ABSTRACT

Having discussed Europe, including the EU, in broad terms, the book now turns to a more detailed introduction to the EU and other European institutions and the ways in which they relate to member states and regional sub-states. The ‘original six’ states which formed the ECSC in 1951 and, shortly afterwards, the EEC, included two where fascism had led to the recent war in which the other four were overrun and occupied and in which substantial parts of their populations were deported and murdered. 1 Reconciliation does not get much more dramatic than this. 2 On the other hand, they were all states with similar economic and social structures, and three, the Benelux states, had already collaborated closely in the immediate post-war years.
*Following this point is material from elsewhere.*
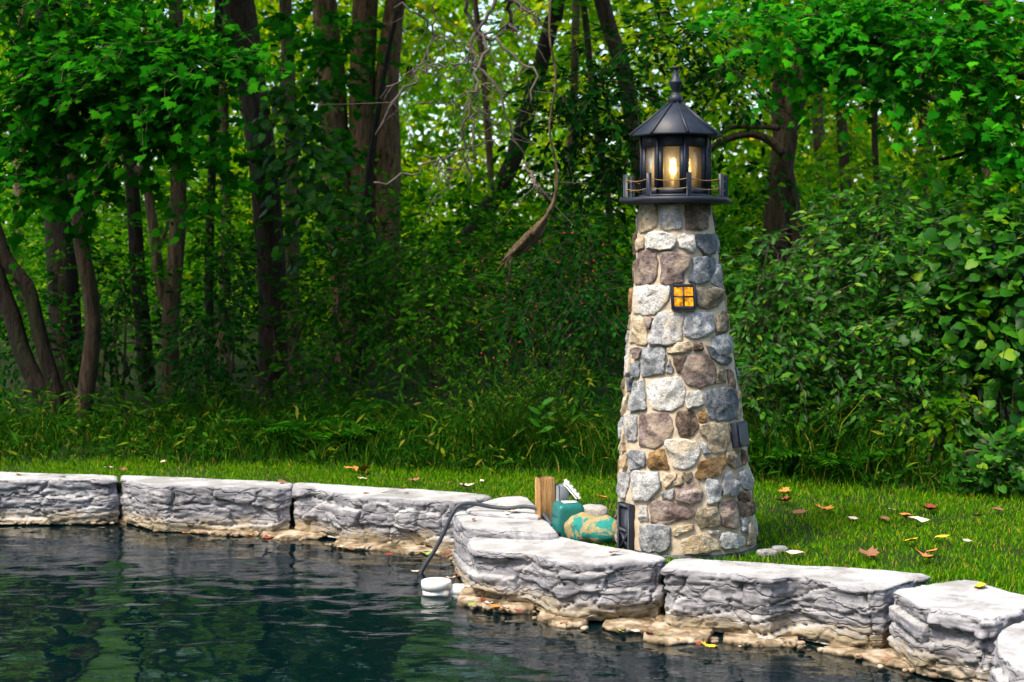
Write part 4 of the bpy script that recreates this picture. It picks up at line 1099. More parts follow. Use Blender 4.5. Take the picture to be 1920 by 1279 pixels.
tree('ash_tree', 'stout double trunk with low curved limbs right behind the lantern', 14.5, [([(1452, 520), (1456, 420), (1464, 330), (1478, 230), (1500, 130), (1525, 30), (1540, -20)], [52, 46, 44, 40]), ([(1498, 530), (1490, 420), (1470, 300), (1462, 220), (1464, 130)], [32, 30, 28])], M['bark'], crown=(1.2, 8.0), q=12, sides=20,
     tmpl=OVAL, mat2=M['dark'], size=.11, k=10, lb=(0, -.5, .9),
     limbs=[([(1470, 290), (1440, 262), (1400, 252), (1350, 268), (1310, 300)], [18, 12], 14.2), ([(1462, 240), (1420, 238), (1370, 240), (1335, 262)], [12, 7], 14.2), ([(1480, 158), (1560, 152), (1640, 158), (1700, 168), (1800, 205)], [16, 12], 14.0), ([(1480, 470), (1430, 455), (1380, 470)], [10, 5], 14.1)],
     patches=[(1080, 160, 90, 35, 13.3, .5, 40), (1160, 190, 80, 45, 13.2, .5, 40), (1050, 260, 70, 40, 13.5, .5, 30), (1150, 280, 70, 50, 13.3, .5, 34), (1100, 340, 90, 40, 13.6, .5, 30), (1230, 60, 90, 50, 13.4, .5, 30), (1340, 90, 70, 60, 13.2, .5, 34), (1390, 170, 60, 50, 13.3, .5, 26), (1300, 160, 60, 50, 13.6, .5, 24), (1150, 90, 80, 40, 13.6, .5, 20), (1420, 330, 50, 40, 13.8, .4, 10)])
tree('maple_tree', 'maple hanging leafy boughs into the upper corner beyond the lighthouse', 11.6, [([(2130, 900), (2120, 600), (2100, 300), (2080, 100), (2070, -100)], [90, 80, 70])], M['bark'], crown=(1.2, 7.6), q=13, size=.10, length=.42,
     limbs=[([(2090, 200), (1950, 150), (1800, 110), (1650, 80), (1500, 60)], [26, 8], 11.4), ([(2100, 320), (1980, 290), (1860, 280), (1760, 300)], [22, 6], 11.3), ([(2080, 60), (1900, 20), (1700, 0), (1560, -10)], [20, 6], 11.6)],
     patches=[(1460, 60, 80, 40, 11.6, .5, 30), (1560, 40, 90, 40, 11.4, .5, 34), (1660, 60, 90, 50, 11.2, .5, 36), (1760, 60, 90, 60, 11.1, .5, 36), (1860, 90, 80, 60, 11.0, .5, 32), (1560, 110, 80, 35, 11.5, .4, 22), (1680, 130, 90, 40, 11.2, .4, 26), (1800, 150, 60, 40, 11.1, .4, 18), (1890, 190, 60, 60, 10.9, .4, 28), (1860, 270, 70, 40, 10.9, .4, 26), (1900, 340, 60, 40, 10.9, .4, 22), (1840, 20, 100, 40, 11.3, .5, 26), (1600, -10, 150, 30, 11.8, .5, 26), (1420, 10, 60, 30, 12, .4, 14)])
tree('slender_tree', 'thin leafy understorey tree between the left trunks and the oak clump', 17.5, [([(395, 700), (392, 500), (398, 300), (405, 120), (410, 0)], [18, 14])], M['bark_dark'], q=14, sides=8, tmpl=OVAL, mat2=M['mid'], size=.12, k=8, length=.6,
     patches=[(300, 330, 120, 70, 17.5, .8, 44), (420, 420, 90, 70, 17.2, .8, 40), (390, 200, 90, 80, 17.6, .8, 44), (210, 430, 90, 60, 17.6, .8, 34), (60, 430, 90, 60, 17.8, .8, 30), (430, 60, 80, 60, 17.6, .8, 30), (570, 450, 60, 60, 17.4, .8, 26), (590, 120, 40, 80, 18.5, .6, 16)])
tree('slender_tree', 'thin leafy understorey tree in the gap right of the stout double trunk', 17.0, [([(1655, 640), (1650, 420), (1640, 260), (1645, 100), (1650, 0)], [14, 10])], M['bark_dark'], q=15, sides=8, tmpl=OVAL, mat2=M['mid'], size=.12, k=8, length=.6,
     patches=[(1600, 220, 70, 50, 17, .8, 22), (1700, 330, 90, 50, 16.8, .8, 30), (1590, 360, 60, 50, 16.8, .8, 22), (1800, 230, 80, 50, 17, .8, 22), (1420, 420, 60, 40, 16.6, .6, 16)])
far_specs = [('second slim trunk beyond the stout double one', 24, [(1590, 420), (1578, 250), (1572, 120), (1565, 0)], 22), ('far grey trunk in the gap over the bushes', 26, [(1545, 380), (1535, 250), (1528, 140), (1520, 0)], 26),
             ('far leaning trunk in the bright gap near the white sky', 28, [(1800, 400), (1778, 260), (1750, 150), (1720, 0)], 20), ('brown trunk in the gap just below the maple boughs', 23, [(1860, 460), (1855, 300), (1850, 150), (1845, 0)], 36),
             ('far forked grey trunk among sunlit leaves past the lantern', 27, [(1720, 420), (1735, 260), (1720, 130), (1700, 0)], 26), ('far thin trunk between the oak clump and the dead branches', 26, [(925, 460), (918, 300), (905, 120), (890, 0)], 14),
             ('far pale sapling left of the lantern deck', 22, [(1150, 560), (1145, 420), (1120, 250), (1100, 60)], 16), ('dim far trunk left of the curved maple stem', 22, [(30, 560), (36, 400), (40, 200), (44, 0)], 24),
             ('dim far trunk between the forked maple and the tall furrowed one', 21, [(420, 620), (424, 450), (420, 250), (412, 0)], 22), ('far trunk seen through leaves over the hanging log', 25, [(1060, 560), (1062, 400), (1075, 200), (1080, 0)], 18)]
for q, (lab, Y, px, wpx) in enumerate(far_specs):
    tree('slender_tree', lab, Y, [(px, [wpx, wpx * .85])], M['bark_pale'] if q % 2 else M['bark'], 'slim trees deep in the wood', crown=(.85, 10.5 + q % 3), q=20 + q, sides=9)
# ------------------------------------------------------------------ dead branches and the hanging log
def zp(pts, sc_=2.906, ox=560, oy=0): return [(ox + x / sc_, oy + y / sc_) for x, y in pts]
db = empty('dead_branch', tuple(at(930, 0, 11.6)), 'tangle of bare grey dead branches hanging down left of the lantern', 'branch')
mb = MB(); DB = [([(890, -40), (905, 60), (980, 140), (1060, 200), (1150, 280), (1240, 370), (1280, 440), (1280, 590)], 7.5), ([(1070, -30), (1040, 90), (980, 170), (940, 240), (960, 330), (1000, 380), (1060, 470), (1130, 600), (1170, 730), (1235, 885)], 7),
      ([(1030, 150), (1005, 330), (960, 450), (920, 600), (915, 780), (920, 1030)], 6.5), ([(935, 600), (960, 700), (962, 850), (880, 880), (830, 940), (815, 1020)], 4), ([(550, 30), (680, 100), (760, 180), (860, 230), (930, 260)], 4),
      ([(1050, 470), (1000, 490), (940, 560), (860, 600)], 4), ([(1140, -20), (1170, 100), (1160, 150), (1110, 160)], 8), ([(1190, -10), (1250, 60), (1320, 140)], 5), ([(650, 380), (760, 350), (900, 340), (960, 330)], 4),
      ([(460, 520), (560, 440), (660, 370), (780, 190)], 4), ([(440, 720), (540, 560), (640, 420), (720, 190), (760, 0)], 6), ([(660, 560), (780, 560), (920, 580), (1040, 610)], 3), ([(440, 1010), (600, 940), (760, 880), (960, 800), (1100, 770)], 5), ([(700, 850), (740, 880), (800, 960), (860, 1010)], 4), ([(1240, 900), (1280, 960), (1300, 1040), (1340, 1080)], 6)]
for q, (p, wd) in enumerate(DB):
    px = zp(p); Y = 11.6 + .25 * math.sin(q * 2.1); pts, r = trunk_path(px, Y, [wd * 1.05, wd * .5], None, False, 22); pts += np.c_[vnoise(np.c_[np.arange(22) * .9, np.full(22, q), np.zeros(22)], 81) - .5, np.zeros(22), vnoise(np.c_[np.arange(22) * .9, np.full(22, q), np.zeros(22)], 82) - .5] * .09; pts[:, 1] += .12 * np.sin(np.linspace(0, 5, 22) + q)
    mb.tube(pts, r, 6, True, .15, q)
    for j in range(10 if q < 10 else 6):
        a_ = pts[RNG.integers(3, 21)]; d = np.array((RNG.normal(0, .22), RNG.normal(0, .12), RNG.normal(-.10, .16)))
        mb.tube(smooth_path([a_, a_ + d * .5 + RNG.normal(0, .03, 3), a_ + d + RNG.normal(0, .04, 3)], 7), [.004, .0015], 4, False)
mb.build('branches', M['deadwood'], db, True)
lg = empty('hanging_log', tuple(at(990, 450, 11.2)), 'broken pale log end hanging in the leaves left of the lighthouse', 'log')
mb = MB()
for q in range(13):
    ox, oy = RNG.normal(0, 5), RNG.normal(0, 4); t0, t1 = RNG.uniform(0, .16), RNG.uniform(.8, 1.0)
    P_ = np.array([(946, 492), (962, 478), (988, 457), (1010, 432), (1024, 408), (1034, 386)], float); tt_ = np.linspace(0, 1, 6)
    px = [(np.interp(u_, tt_, P_[:, 0]) + ox * math.sin(math.pi * min(1, u_ + .15)), np.interp(u_, tt_, P_[:, 1]) + oy * math.sin(math.pi * min(1, u_ + .15))) for u_ in np.linspace(t0, t1, 7)]
    pts, r = trunk_path(px, 11.2 + RNG.normal(0, .02), [2, 9, 12, 11, 3], None, False, 20); mb.tube(pts, r, 7, True, .5, q)
for q in range(16):
    u_ = RNG.uniform(0, 1); a_ = at(950 + 80 * u_, 488 - 95 * u_ ** 1.1, 11.17); e_ = a_ + np.array((-RNG.uniform(.02, .12), RNG.normal(0, .03), -RNG.uniform(.02, .12))); mb.tube([a_, (a_ + e_) / 2 + RNG.normal(0, .01, 3), e_], [.006, .001], 4, False)
pts, r = trunk_path([(1028, 398), (1040, 372), (1044, 320), (1030, 240), (1042, 150), (1030, 60), (1036, -40)], 11.25, [11, 5, 4, 4, 6], None, False, 30); mb.tube(pts, r, 8, True, .25, 3)   # the bough it hangs from
mb.build('log_wood', M['bark_pale'], lg, True)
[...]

The second, third and fourth enlargements brought in Greece, which had suffered a military dictatorship from 1967 to 1974; Spain and Portugal, whose fascist regimes had stayed out of the war; and finally Austria, which, like Germany, had been under four-power occupation after the war. The 2004 enlargement included six former communist dictatorships, and 2007 and 2013 continued this process. In retrospect it is perhaps surprising that what came after 2004 to be called ‘enlargement fatigue’ did not set in earlier. In some ways it did: as we saw, De Gaulle blocked the UK’s accession twice in the 1960s, partly because of wider anxieties about expansion, and in 1977 the future president Mitterand said that Spain and Greece (and presumably Portugal) were not ready for accession. In the 1990s, the prospect of post-communist member states aroused more widespread anxiety, but the crisis which began in 2008 has turned the spotlight back to the South.